Mr. LEAHY. Mr. President, today the Senate has passed important bipartisan legislation to reduce the chilling effect that foreign libel lawsuits are having on Americans’ first amendment rights.
I am the son of printers and I consider this a matter of great importance. My parents told me from the time I was a child: Believe in and uphold the first amendment. It is the basis of our democracy. It guarantees us the right to practice any religion we want or none if we want. And it protects the right of free speech. Those protections guarantee diversity. If you have a constitution that guarantees diversity, you guarantee a democracy.
That is what this does. I wish to thank Senator SESSIONS, the ranking member of the Senate Judiciary Committee, for working with me on this bill.
Let me speak a little bit about what the bill does. The Securing the Protection of our Enduring and Established Constitutional Heritage Act or, as we call it, the SPEECH Act, will ensure that American courts will not enforce foreign libel judgments from countries where free speech protections are lower than what our Constitution affords against American journalists, authors, and publishers.
Too frequently, foreign plaintiffs bring libel suits against American writers and publishers in countries where the plaintiff or the publication lacks any significant connection to the foreign forum. The lawsuit is brought there because of that foreign country’s weaker plaintiff-friendly libel laws. This is known colloquially as libel tourism.
In other words, if somebody in the United States writes a book, probably very accurate, about some despot or some leader of a country who has done criminal acts, has stolen the property of that country or any one of a number of things—it could be very accurate and, in our country, truth is a defense—what they will do is maybe order online a couple copies of the books and deliver them to another country with weak libel laws and then seek judgments against the author, against the publisher, against newspapers that may have published excerpts of it; everything to chill any criticism of those who have either breached human rights or stolen from their own country and on and on.
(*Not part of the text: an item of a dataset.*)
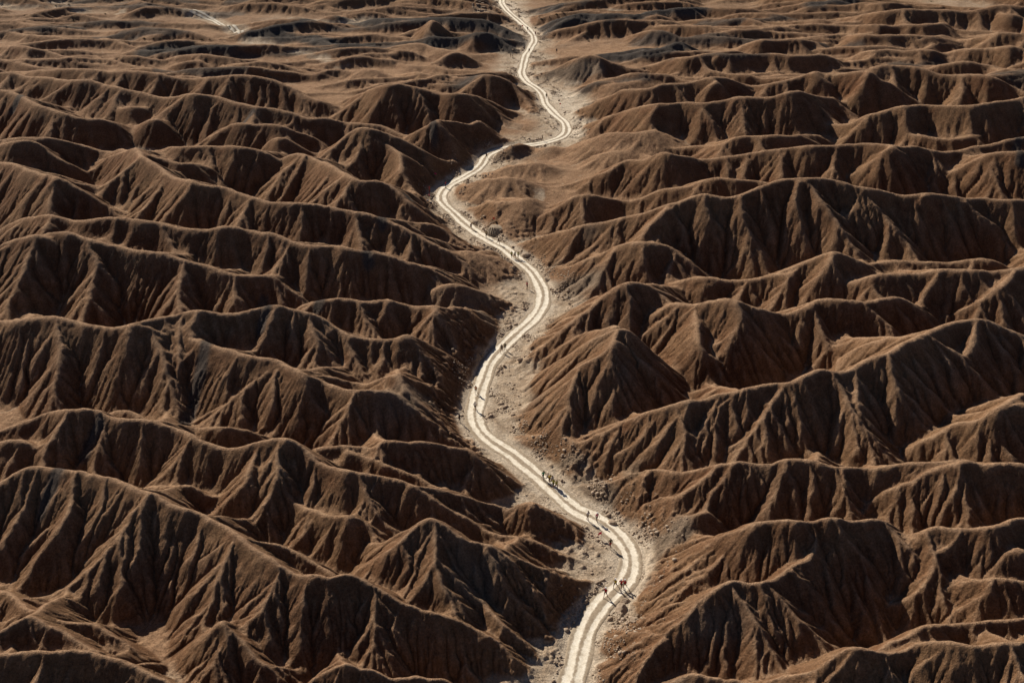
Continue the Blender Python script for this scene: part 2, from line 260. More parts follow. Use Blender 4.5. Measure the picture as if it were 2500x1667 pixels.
s 2279,1391,7.5 2220,1420,4.5 2145,1450,2
s 2258,1425,6.5 2210,1465,3.5 2140,1510,1.5
s 2260,1470,5 2230,1500,4 2160,1545,2 2115,1565,1.5
s 2420,1282,11 2423,1316,9 2394,1338,7 2367,1375,4
p 2332,1420,4 2367,1404,7 2418,1395,9 2460,1394,9.5 2500,1405,9
s 2423,1397,9 2420,1441,7.5 2375,1463,6 2327,1495,4 2290,1548,2
s 2415,1391,6 2460,1351,9 2500,1327,10
p 1875,1654,5 1928,1636,6 1987,1622,7 2019,1606,8 2045,1582,9 2077,1568,10 2106,1570,10 2130,1580,9.5 2176,1586,9 2205,1582,9 2231,1566,9.5 2274,1555,10.5 2319,1551,11 2343,1562,11 2367,1568,11 2402,1565,11 2431,1557,11.5 2460,1556,11.5 2500,1556,11.5
s 2085,1570,10 2045,1628,7 2008,1667,5
s 2402,1567,11 2367,1622,9 2300,1644,7.5 2226,1667,6
pd 846,56,2 891,44,4 926,37,5.5 997,35,6 1024,40,6 1064,32,7 1117,35,7 1170,40,6.5 1197,43,6 1218,53,5 1250,74,3 1266,85,2 1287,106,1
s 1056,34,7 1050,60,5 1045,95,2
sd 625,104,1 657,85,3 694,70,4 731,62,4 763,57,4 785,59,3
sd 699,104,1 737,89,3 774,92,4 811,96,4.5 838,104,4 864,117,2.5 891,132,0.5
pd 1061,114,2 1104,93,4 1144,76,6 1178,69,7 1197,72,6 1218,85,4.5 1250,114,2
l 880,138,1 918,125,2 957,109,4 997,100,5 1029,101,5 1040,109,4 1104,122,4 1152,129,3 1210,130,1
l 952,141,3 997,157,3 1045,157,3 1056,156,3.5 1077,162,3 1130,165,3 1181,173,2
p 965,183,1 1011,170,4 1032,165,5 1050,175,4 1077,182,4 1117,183,4 1157,181,5 1191,171,7 1218,178,6 1250,194,4 1266,213,3 1287,239,2 1303,266,1
sd 1191,174,7 1157,202,4 1130,220,2
l 811,183,1 838,171,3 891,167,5 912,166,5 933,175,4 971,191,1
p 822,245,2 864,226,4.5 904,210,7 941,197,9 973,195,9 1011,202,8.5 1037,209,8 1061,218,7.5 1077,223,7 1104,218,8 1130,218,8 1152,226,6.5 1184,234,5 1210,242,4 1229,259,2.5 1250,263,2 1290,285,0.5
s 1037,210,8 1005,224,7 971,253,4.5 939,282,2
s 949,200,8.5 925,239,5 907,261,3
p 1035,316,2 1061,293,5 1090,274,7 1112,255,9.5 1136,258,9 1162,269,8 1197,279,7 1223,298,5 1250,316,3 1275,335,1
s 1056,330,2 1088,314,4.5 1125,305,6 1146,311,5.2 1173,327,3.2 1200,340,1.0
p 779,380,3 811,354,5 838,330,7 859,309,8.5 883,299,9.5 907,302,9.5 944,316,8.5 971,327,8 1011,343,6.5 1048,362,5.5 1077,370,4.5 1112,383,3 1144,394,1
p 843,354,6 864,335,7.5 886,328,8 912,331,8 944,346,7 971,364,6.5 997,371,7 1029,372,7.5 1064,388,5.5 1101,415,2.5 1110,435,1
s 997,373,7 985,400,5 975,420,3
p 495,340,3 521,316,5 569,293,7.5 590,290,8 625,297,7.5 654,297,7.5 691,301,7.5 731,314,6 769,327,4 790,348,2
s 644,359,4 657,335,6 678,322,7.5 702,327,7 731,351,5 774,372,2
p 657,416,3 673,396,5 699,372,8 723,364,9 745,370,9 774,380,9 811,396,9.5 838,410,10 864,429,10 904,429,10 933,433,9.5 955,446,8.5 985,475,6 1015,502,4 1040,533,2
s 815,398,9.5 800,425,8.5 774,460,6 740,487,3
s 745,372,9 710,440,6 686,473,4
p 947,527,6 971,534,6 1016,538,6 1045,534,6 1077,547,5 1093,561,4 1130,587,2.5 1157,608,0.5
l 1290,378,0.4 1325,361,1.8 1352,355,2.4 1373,358,2.2 1392,371,1.6 1400,393,0.6
l 1184,435,0.5 1220,416,2 1249,402,3 1287,391,4 1316,390,4 1344,402,3 1375,412,1.5
l 1134,450,0.5 1168,437,3.5 1191,433,4 1220,437,4 1258,429,4.5 1287,435,4 1321,456,1.5
l 1142,521,0.5 1163,502,3 1191,488,4.5 1233,488,4.5 1258,485,5 1287,480,5.5 1310,488,4.5 1344,506,1.5
l 1271,1060,1 1343,1060,2.5 1362,1060,3 1388,1065,3 1423,1097,2.5 1441,1132,1.5
p 2008,51,2 2061,39,4 2114,28,5.5 2157,19,7 2207,13,7.5 2247,12,7.5 2274,16,7 2327,16,7 2367,17,7 2407,11,7.5 2447,3,8 2500,3,8
p 1875,70,2 1928,57,3 1976,49,4 2008,52,4 2045,61,2
p 2032,76,2 2061,61,4 2096,53,5 2136,48,6 2157,48,6 2178,53,5.5 2207,53,5.5 2247,51,6 2290,44,6.5 2314,51,5 2332,59,2
p 2048,80,3 2096,74,6 2128,77,6 2176,76,6 2207,74,6 2247,74,6 2287,77,6 2324,82,4
p 1875,88,6 1928,84,6 1963,85,6 1995,93,5 2027,101,3 2058,113,1
p 1790,122,2 1809,104,4 1848,92,6 1875,89,6
p 1875,122,2 1925,117,3 1955,117,3 2019,116,3 2061,112,3 2088,113,3
p 2077,136,2 2104,120,5 2141,113,6 2181,110,6 2215,113,6 2253,113,6 2279,114,6 2311,121,4
p 2311,133,2 2340,114,5 2380,109,6 2428,109,6 2455,102,7 2481,104,7 2500,112,6
p 2327,98,3 2380,85,5 2420,76,6 2500,70,7
p 2383,53,3 2420,35,5 2460,21,7.5 2487,27,7 2500,35,6
sd 1992,40,1 2016,16,4 2040,8,5 2058,16,4 2069,27,1
p 2069,20,2 2114,5,5 2168,-5,6 2221,8,4
l 1188,558,1.6 1205,552,2.1 1224,555,2.0 1262,515,3.0
'''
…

On a broad scale, libel tourism results in a race to the bottom. It causes America to defer to a country with the most chilling and restrictive free speech standard determining what they can write or publish. This undermines our first amendment. The first amendment, as I said earlier, guarantees the diversity of thought and opinion in this country which actually allows and determines and guarantees that democracy.
The freedoms of speech and the press are cornerstones of our democracy. They enable vigorous debate, and an exchange of ideas that shapes our political process. Reporters, authors and publishers are among the primary sources of these ideas, and their ability to disseminate them through their writings is critical to our democracy. The broad dissemination of materials through the Internet, as well as the increased number of worldwide newspapers and periodicals, has compounded the threat of libel tourism.
This problem is well documented. Two years ago, the United Nations’ Human Rights Committee observed that one country’s libel laws ‘‘discourage[d] critical media reporting on matters of serious public interest, adversely affect[ed] the ability of scholars and journalists to publish their work,’’ and ‘‘affect[ed] freedom of expression worldwide on matters of valid public interest.’’
Several States, to their credit, have enacted legislation to combat this problem, but we need a national response. While we can’t legislate changes to foreign laws that are chilling protected speech in our country, what we can do to uphold the right of free speech in our own country is assure that our courts do not become a tool to uphold foreign libel judgments that undermine American first amendment or due process rights. The SPEECH Act is an important step toward reducing this chilling of American free speech.
The SPEECH Act is an important step toward reducing this chilling of American free speech. Americans have a great gift in their right of free speech. Every single Senator, Republican and Democratic, should join, as we have in this case, to protect America’s rights.
The SPEECH Act is the product of hard work and extensive negotiations on both sides of the aisle, and the process is certainly mindful about principles of international comity. Many supporters would not have written this bill in this exact way, but all recognize that a bipartisan compromise is an important step in confronting the libel tourism issue. Without it, we could not pass this bill.
Among the supporters are the Vermont Library Association, former Attorney General Michael Mukasey, the former Director of the Central Intelligence Agency, James Woolsey, the American Library Association, the Association of American Publishers, the Reporters Committee for Freedom of the Press, the American Civil Liberties Union, Net Coalition, and renowned first amendment lawyer, Floyd Abrams.
I would also like to recognize Dr. Rachel Ehrenfeld, Director of the American Center for Democracy, who herself has been the victim of a libel suit in the United Kingdom, and has been a tremendous advocate for Congressional action in this area.
I wish to thank Senators SPECTER, SCHUMER, and LIEBERMAN for their work in raising this important issue in the Senate and Representative COHEN for his hard work on libel tourism legislation in the other body. I am pleased the Senate has adopted this bipartisan legislation. I look forward to its prompt consideration and adoption by the House and to the President signing it into law.